During his State of the State address earlier this year, Evers announced grant funding for a conservation easement covering 54,898 acres of the Pelican River Forest. The conservation project, which includes a total of 70,000 acres, will achieve 55 percent of the governor’s goal for forest land, according to the DNR.
“It was probably about five years ago that some of the folks in the conservation world encouraged the state to consider planting 50 million trees,” said Fred Clark, a forest ecologist who works for the conservation group Wisconsin’s Green Fire.
“The fact that we’re now targeting a 100 million trees by 2030 is an encouraging sign,” Clark said.
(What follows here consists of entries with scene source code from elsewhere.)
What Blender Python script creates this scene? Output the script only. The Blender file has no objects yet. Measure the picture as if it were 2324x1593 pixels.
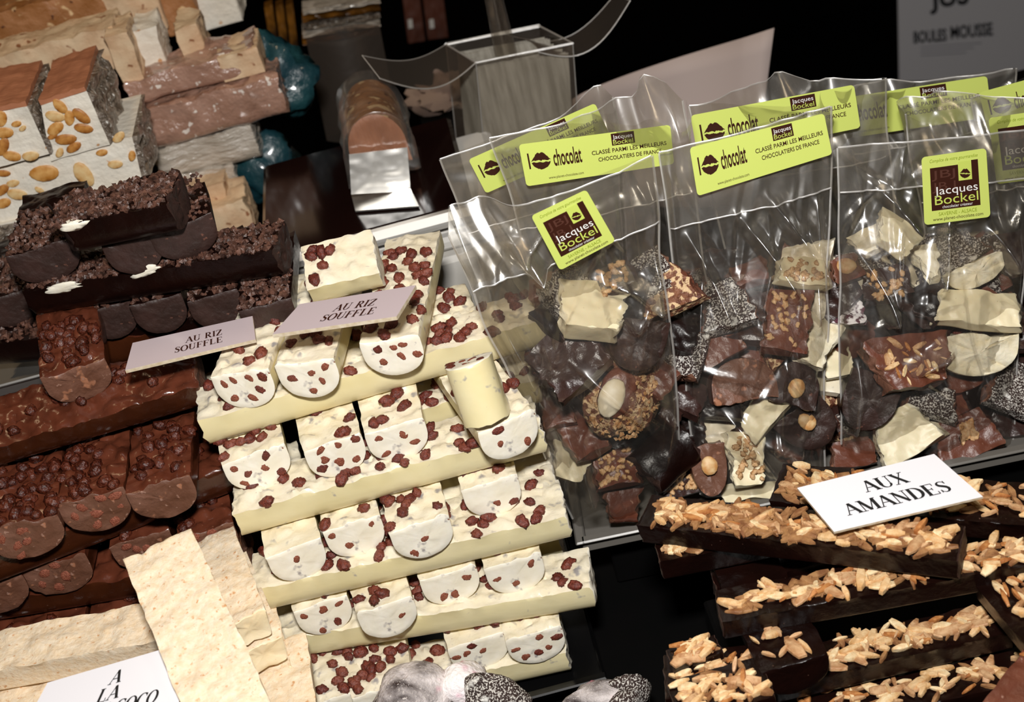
import bpy, math, random
import numpy as np
from mathutils import Vector, Matrix, Euler
S = bpy.context.scene
COL = S.collection
V = Vector
# ------------------------------------------------------------------ camera
FPX = 3200.0; PITCH = math.radians(33); ROLL = math.radians(15); CX, CY = 1162.0, 796.5
D0 = V((0, math.cos(PITCH), -math.sin(PITCH)))
CAM = V((0, 0, .22)) - D0 * .82
U0 = V((0, math.sin(PITCH), math.cos(PITCH))); R0 = V((1, 0, 0))
RI = R0 * math.cos(ROLL) - U0 * math.sin(ROLL)
UI = R0 * math.sin(ROLL) + U0 * math.cos(ROLL)
CAMM = Matrix((RI, UI, -D0)).transposed()            # camera orientation, columns right / up / back
cd = bpy.data.cameras.new('camera'); cam = bpy.data.objects.new('camera', cd); COL.objects.link(cam)
cam.matrix_world = Matrix.Translation(CAM) @ CAMM.to_4x4()
cd.sensor_width = 36; cd.lens = 36 * FPX / 2324; cd.clip_start = .02; cd.clip_end = 30
cd.dof.use_dof = True; cd.dof.focus_distance = .87; cd.dof.aperture_fstop = 11
S.camera = cam
# ------------------------------------------------------------------ world, lights, exposure
S.view_settings.view_transform = 'Standard'; S.view_settings.look = 'None'
S.view_settings.gamma = 1; S.view_settings.use_curve_mapping = False
S.view_settings.exposure = 0.0
W = bpy.data.worlds.new('world'); S.world = W; W.use_nodes = True
W.node_tree.nodes['Background'].inputs[0].default_value = (.9, .75, .6, 1)
W.node_tree.nodes['Background'].inputs[1].default_value = .015
def area(name, loc, target, sx, sy, power, col):
    l = bpy.data.lights.new(name, 'AREA'); l.shape = 'RECTANGLE'; l.size = sx; l.size_y = sy
    l.energy = power; l.color = col
    o = bpy.data.objects.new(name, l); COL.objects.link(o); o.location = loc
    o.rotation_euler = (V(target) - V(loc)).to_track_quat('-Z', 'Y').to_euler(); return o
area('flash', CAM + UI * .15 - RI * .03, (0, .1, .15), .07, .045, 10.4, (1, .975, .94))
area('warm_fill', (-.5, .5, 1.3), (0, .1, .1), .35, .12, 1.6, (1, .72, .42))  # unseen overhead fill lights, added for a weak warm sheen
area('warm_fill', (.7, .2, 1.4), (.1, .1, .1), .35, .12, 1.6, (1, .80, .55))
try:
    S.cycles.transparent_max_bounces = 24; S.cycles.max_bounces = 8
    S.cycles.caustics_reflective = False; S.cycles.caustics_refractive = False
except Exception: pass
# ------------------------------------------------------------------ pixel -> place
def ray(x, y): return D0 + RI * ((x - CX) / FPX) - UI * ((y - CY) / FPX)
def P(x, y, z):
    v = ray(x, y); return CAM + v * ((z - CAM.z) / v.z)
def PL(x, y, y0, zb=.03, lean=0.0):                   # on the plane Y = y0 + (z-zb)*tan(lean)
    v = ray(x, y); t = math.tan(math.radians(lean))
    k = (y0 - CAM.y + (CAM.z - zb) * t) / (v.y - v.z * t)
    return CAM + v * k
def PN(x, y, p0, n):
    v = ray(x, y); return CAM + v * ((V(p0) - CAM).dot(n) / v.dot(n))
def depth(p): return (p - CAM).dot(D0)
UP = V((0, 0, 1))
def lin(h):
    h = h.lstrip('#'); o = []
    for i in (0, 2, 4):
        c = int(h[i:i+2], 16) / 255; o.append(c / 12.92 if c < .04045 else ((c + .055) / 1.055) ** 2.4)
    return (*o, 1)
# ------------------------------------------------------------------ materials
def mat(name, col, rough=.5, col2=None, nscale=60, bump=0, bscale=200, specks=None, specks2=None, sss=0, metal=0, spec=.5, coat=0, detail=3, dist=0, stretch=None):
    m = bpy.data.materials.new(name); m.use_nodes = True; nt = m.node_tree; N = nt.nodes; Lk = nt.links
    b = N['Principled BSDF']; b.inputs['Roughness'].default_value = rough; b.inputs['Metallic'].default_value = metal
    b.inputs['Specular IOR Level'].default_value = spec; b.inputs['Coat Weight'].default_value = coat
    b.inputs['Coat Roughness'].default_value = .12
    if sss: b.inputs['Subsurface Weight'].default_value = sss; b.inputs['Subsurface Scale'].default_value = .004; b.inputs['Subsurface Radius'].default_value = (1, .6, .35)
    tc = N.new('ShaderNodeTexCoord'); src = tc.outputs['Object']
    if stretch:
        mp = N.new('ShaderNodeMapping'); mp.inputs['Scale'].default_value = stretch; Lk.new(src, mp.inputs[0]); src = mp.outputs[0]
    c = lin(col); last = None
    def noise(sc, det=3, di=0):
        n = N.new('ShaderNodeTexNoise'); n.inputs['Scale'].default_value = sc; n.inputs['Detail'].default_value = det
        n.inputs['Distortion'].default_value = di; Lk.new(src, n.inputs['Vector']); return n.outputs['Fac']
    def ramp(fac, a, bb):
        r = N.new('ShaderNodeMapRange'); r.inputs[1].default_value = a; r.inputs[2].default_value = bb; Lk.new(fac, r.inputs[0]); return r.outputs[0]
    def mix(fac, A, B):
        x = N.new('ShaderNodeMix'); x.data_type = 'RGBA'; Lk.new(fac, x.inputs[0])
        for s, v in ((6, A), (7, B)):
            if isinstance(v, tuple): x.inputs[s].default_value = v
            else: Lk.new(v, x.inputs[s])
        return x.outputs[2]
    cur = c
    if col2: cur = mix(ramp(noise(nscale, detail, dist), .35, .65), c, lin(col2))
    for sp in (specks, specks2):
        if sp:                                       # (colour, scale, low, high)
            cur = mix(ramp(noise(sp[1], 2), sp[2], sp[3]), cur, lin(sp[0]))
    if isinstance(cur, tuple): b.inputs['Base Color'].default_value = cur
    else: Lk.new(cur, b.inputs['Base Color'])
    if bump:
        bn = N.new('ShaderNodeBump'); bn.inputs['Strength'].default_value = 1; bn.inputs['Distance'].default_value = bump
        Lk.new(noise(bscale, 4), bn.inputs['Height']); Lk.new(bn.outputs[0], b.inputs['Normal'])
    return m
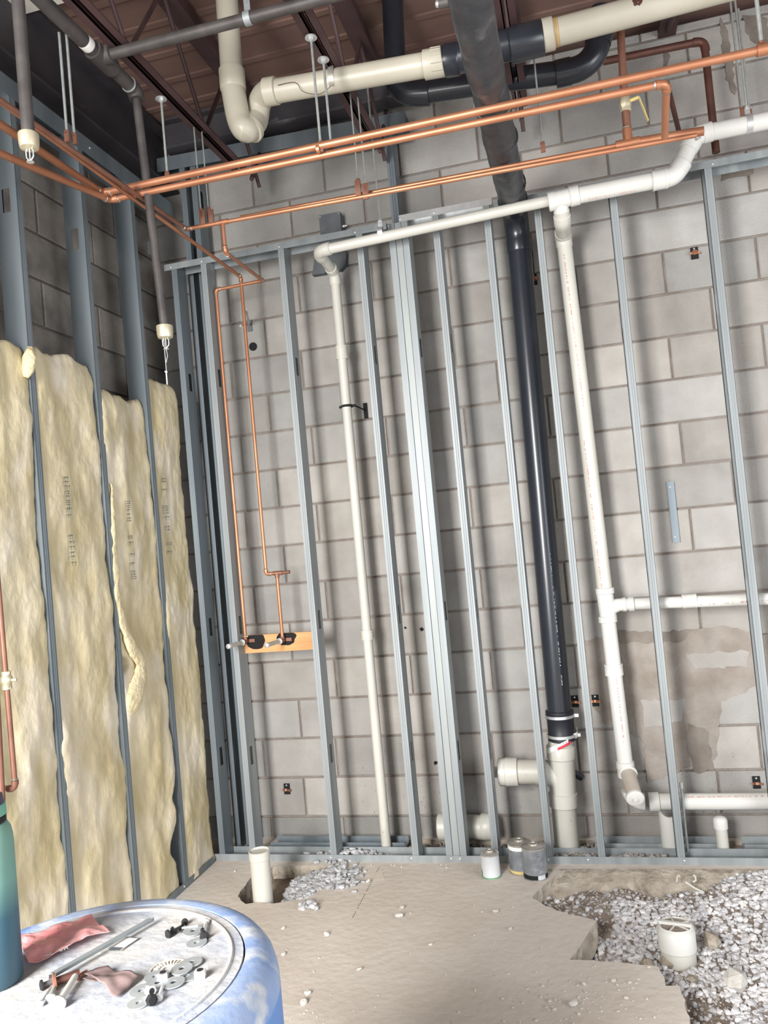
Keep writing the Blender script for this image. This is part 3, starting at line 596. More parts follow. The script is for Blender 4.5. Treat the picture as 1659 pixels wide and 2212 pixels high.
# black cross fitting and the black run behind it
t = thing('black_fitting', 'bulky black fitting joining the two cream pipes behind the black main', 'drain pipe', C_(1050, 110))
part('fitting_body', BLK, t, lambda b: (b.tube([C_(958, 133), C_(1152, 84)], .055, 28), b.lathe(C_(1100, 100, .0), d2, [(.055, 0), (.062, .005), (.062, .12), (.058, .125)], 28), b.lathe(C_(960, 132), dd, [(.052, 0), (.058, .004), (.058, .05), (.055, .055)], 28)))
DY = -.62
def D_(px, py, dy=0): return P(px, py, 1, DY + dy)
t = thing('black_branch_pipe', 'black horizontal pipe with two upturned elbows behind the cream pipes', 'drain pipe', D_(1050, 190))
run(t, [D_(846, -40), D_(857, 208), D_(1060, 178)], .046, BLK, er=.09)
run(t, [D_(1060, 178), D_(1285, 146, .0), D_(1300, 20, .0)], .046, BLK, er=.11)
t = thing('capped_stub_pipe', 'short dark pipe with a bright cap left of the black main at the top edge', 'pipe', P(960, 8, 1, -1.3))
part('pipe', DARK, t, lambda b: b.tube([P(949, 8, 1, -1.3), P(1000, -4, 1, -1.3)], .018, 16))
part('cap', STEEL, t, lambda b: b.lathe(P(948, 8, 1, -1.3), (-1, 0, .1), [(.012, 0), (.012, .008), (.008, .012)], 14))

# ================================================================ WHITE WASTE PIPING
WY = -.42
def W_(px, py, dy=0): return P(px, py, 1, WY + dy)
t = thing('white_vent_pipe', 'white horizontal drain pipe hanging in front of the top track, with both vertical drops', 'drain pipe', W_(1210, 430))
rs_, rb = .0241, .0355
LV = Vector((.262, -.20, 0)); q0 = W_(686, 543)
bend = P(728, 590, 1, -.168)
run(t, [W_(1185, 434), q0, Vector((.262, -.173, bend.z)), Vector((.262, -.168, F - .03))], rs_, PVC, er=.035, hub=1.25, hl=.03, mel=PVC, fat=1.2)
sleeve(t, 'coupling', PVC, (.262, -.168, P(740, 762, 1, -.168).z), (0, 0, 1), rs_ * 1.27, .065, lip=.05)
sleeve(t, 'coupling', PVC, (.262, -.168, P(797, 1371, 1, -.168).z), (0, 0, 1), rs_ * 1.27, .045, lip=.05)
part('pipe', PVCD, t, lambda b: b.tube([(.262, -.168, .22), (.262, -.168, F - .03)], rs_ * 1.01, 20), label='dusty speckled lower end')
# tee and right side
tee = W_(1212, 431)
part('tee', PVCW, t, lambda b: (b.tube([W_(1185, 437), W_(1250, 421)], rb * 1.08, 28), b.lathe(W_(1230, 426), W_(1260, 418) - W_(1230, 426), [(rb * 1.08, 0), (rb * 1.2, .004), (rb * 1.2, .04), (rb, .044)], 28), b.lathe(W_(1184, 437), W_(1205, 432) - W_(1184, 437), [(rb, 0), (rb * 1.15, .003), (rb * 1.15, .03), (rb * 1.08, .033)], 28),
     b.tube([tee, W_(1213, 460, .03)], rb * .9, 24)))
run(t, [W_(1240, 424), W_(1458, 381), W_(1503, 292), W_(1700, 252)], rb, PVCW, er=.055, hub=1.14, hl=.035)
sleeve(t, 'coupling', PVCW, W_(1425, 388), W_(1425, 388) - W_(1400, 393), rb * 1.16, .06, lip=.03)
RVt = P(1218, 520, 1, -.168); RV = Vector((1.39, -.168, 0))
zt = P(1299, 1310, 1, -.168).z; xt = 1.408; zb = P(1353, 1650, 1, -.168).z; xb = 1.420
run(t, [W_(1213, 455, .02), W_(1215, 478, .06), Vector((RVt.x, -.168, RVt.z + .02)), Vector((xt, -.168, zt + .03))], rb * .97, PVC, er=.03, hub=1.1, hl=.02)
sleeve(t, 'coupling', PVC, RVt + Vector((0, 0, .03)), (0, 0, 1), rb * 1.12, .045)
part('pipe', PVCW, t, lambda b: b.tube([(xt, -.168, zt), (xb, -.168, zb)], rb * .96, 28))
part('tee', PVCW, t, lambda b: (b.tube([(xt - .003, -.168, zt + .07), (xt + .004, -.168, zt - .06)], rb * 1.06, 28), b.lathe((xt, -.168, zt + .055), (0, 0, 1), [(rb * 1.06, 0), (rb * 1.17, .003), (rb * 1.17, .028), (rb, .03)], 28), b.lathe((xt, -.168, zt - .045), (0, 0, -1), [(rb * 1.06, 0), (rb * 1.17, .003), (rb * 1.17, .028), (rb, .03)], 28),
     b.tube([(xt, -.168, zt - .02), (xt + .05, -.168, zt + .002), (xt + .085, -.168, zt + .002)], .03, 20), b.lathe((xt + .07, -.168, zt + .002), (1, 0, 0), [(.028, 0), (.0325, .002), (.0325, .016), (.028, .018), (.028, .026), (.033, .028), (.033, .05), (.03, .052)], 24)))
sleeve(t, 'coupling', PVCW, ((xt + xb) / 2 - .002, -.168, P(1330, 1446, 1, -.168).z), (0, 0, 1), rb * 1.15, .05, lip=.02)
hb = P(1518, 1309, 1, -.168)
part('pipe', PVCW, t, lambda b: b.tube([(xt + .11, -.168, zt + .002), (2.9, -.168, hb.z - .012)], .0262, 24))
sleeve(t, 'coupling', PVCW, (P(1490, 1309, 1, -.168).x, -.168, zt - .002), (1, 0, 0), .031, .06, lip=.03)
zh = P(1500, 1731, 1, -.168).z
part('hub', PVCW, t, lambda b: b.lathe((xb, -.168, zb + .012), (0, 0, -1), [(rb * .97, 0), (rb * 1.13, .002), (rb * 1.13, .03), (rb * 1.08, .032), (rb * 1.08, .07)], 28))
e0 = Vector((xb, -.168, zb - .02)); e1 = Vector((xb + .012, -.168, zh)); e2 = Vector((xb + .16, -.168, zh))
part('elbow', PVCW, t, lambda b: b.tube(arc(e0, e1, e2, .06), rb * 1.08, 28))
part('hub', PVCW, t, lambda b: b.lathe((xb + .085, -.168, zh), (1, 0, 0), [(rb * 1.08, 0), (rb * 1.16, .002), (rb * 1.16, .045), (rb, .048)], 28))
part('pipe', PVCW, t, lambda b: b.tube([(xb + .09, -.168, zh), (2.9, -.168, zh - .006)], rb, 28))
ca = P(1357, 1672, 1, -.19); cb = P(1371, 1721, 1, -.335)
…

Evers signed the executive order at a ceremony at Governor Nelson State Park in Waunakee, outside of Madison. The park is named after Wisconsin’s former U.S. Sen. Gaylord Nelson, who is credited as the founder of Earth Day.
“A mature tree can store and exchange approximately 48 pounds of carbon dioxide from the atmosphere in one year, meaning Wisconsin’s increased pledge will enable the state to store and exchange a total of 4.8 billion pounds of carbon dioxide per year in mature trees planted due to the state’s Trillion Trees pledge alone,” the order states.
Clark said it’s helpful to think about the difference in scale between a newly planted tree and mature tree. A newly planted tree may pull a few ounces of carbon per year from the atmosphere as it grows, he said, while a mature hardwood tree weighs 2,000 pounds or more.
“In the course of that tree’s life, that tree probably sequestered and pulled over a ton of CO2 out of the atmosphere and might pull another 150 to 200 pounds of carbon dioxide out of the atmosphere every additional year,” he said.
“That’s why we need to do both. We need to be putting trees in the ground today and we need to be protecting the large trees around us,” Clark added. “We really have to have both those strategies and that’s what the governor’s order reflects.”